Reviewed by: Dreamflower  ✧  Score: 3

Faramir is a wise man, and a compassionate one. This seems very much like something he *would* do for his men. I like that he did approach his father and brother first, and that he understood his father's reluctance to apply to Imrahil. I also love to see the faith his Rangers had in him.

Reviewed by: Darkover  ✧  Score: 2

Good portrayal of Faramir, showing his compassion and his problem-solving ability. Nice plot, and the OCs are good, too. Well written!

Reviewed by: Ellynn  ✧  Score: 2

Very interesting idea. I love Faramir's plan. Well done! And I am so glad that you added a female ranger to your story!

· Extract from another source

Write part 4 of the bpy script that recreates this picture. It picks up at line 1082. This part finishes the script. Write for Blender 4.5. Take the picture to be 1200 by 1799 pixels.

Reviewed by: Antane  ✧  Score: 2

A great story about a great man. I love Faramir already and this just gives another reason. What a gentle man and gentleman. Thank you for this!

Reviewed by: Sevilodorf  ✧  Score: 2

While I don't agree with your characterization of Denethor, I will agree that Faramir was a captain who would have dealt with a problem like this as well as he could.

Reviewed by: Liadan  ✧  Score: 2

Sometimes, when the official system is too slow to offer help when and where it is most needed, the only thing to do is unofficially rewrite the existing rules to make it work.